Così alle forniture di contenuto digitale o di servizi digitali, a partire dal 1° gennaio 2022, si applicheranno clausole di garanzia della conformità del bene al contratto, prescrizioni a riguardo di rimedi in caso di difetto di conformità o di mancata fornitura. Sono istituti tipici della disciplina dei contratti del consumatore, che si adattano ora al particolare oggetto, digitale, della fornitura: diritti di recesso, di rimborsi e risarcimenti.
Torniamo alla domanda iniziale: un’app può usare i tuoi dati personali in cambio del servizio? Oggi può farlo: per effetto del dlgs viene ufficialmente inserita nell’ordinamento giuridico la possibilità dell’utilizzo dei dati quali corrispettivo.
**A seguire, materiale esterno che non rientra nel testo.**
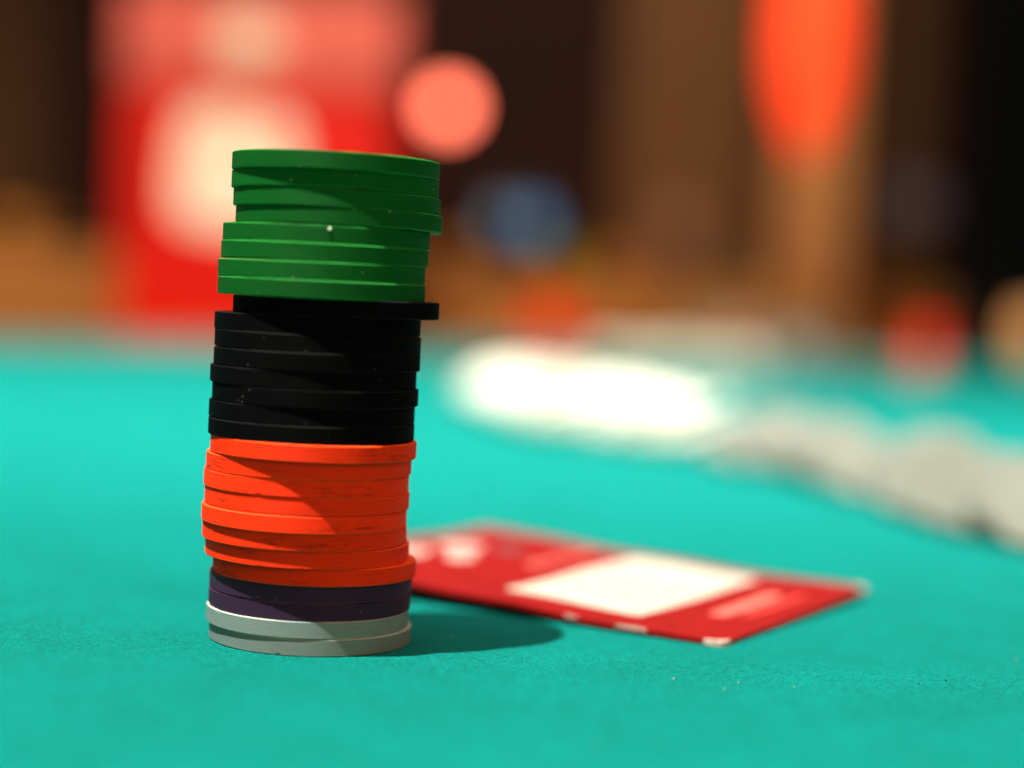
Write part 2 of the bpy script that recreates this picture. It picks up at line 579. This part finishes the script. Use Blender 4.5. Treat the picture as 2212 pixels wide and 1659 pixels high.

A questo punto si apriranno tutta una serie di interrogativi a cui le istituzioni e i giudici dovranno fornire risposta. Ad esempio, è legittimo chiedersi quali tipi di dati possano essere usati come mezzo di pagamento, se cioè si debbano escludere i dati sensibili e quelli particolari (si pensi alle informazioni relative alla salute). Altro tema è se sui dati consegnati in pagamento si possano esercitare i diritti previsti dal Gdpr quali la cancellazione. Ed ancora si dovrà chiarire se tali dati possono essere oggetto di cessione a terzi soggetti oppure devono restare nell’esclusivo possesso del cessionario.
note
[1] Il dlgs aggiunge nuovi articoli (dal 135-octies al 135-vicies ter) al codice del consumo (dlgs n. 206 del 2005) e, nel recepire la direttiva europea, codifica quello che già avviene tutti i giorni sulla rete internet, e cioè lo scambio di beni (digitali) contro dati personali.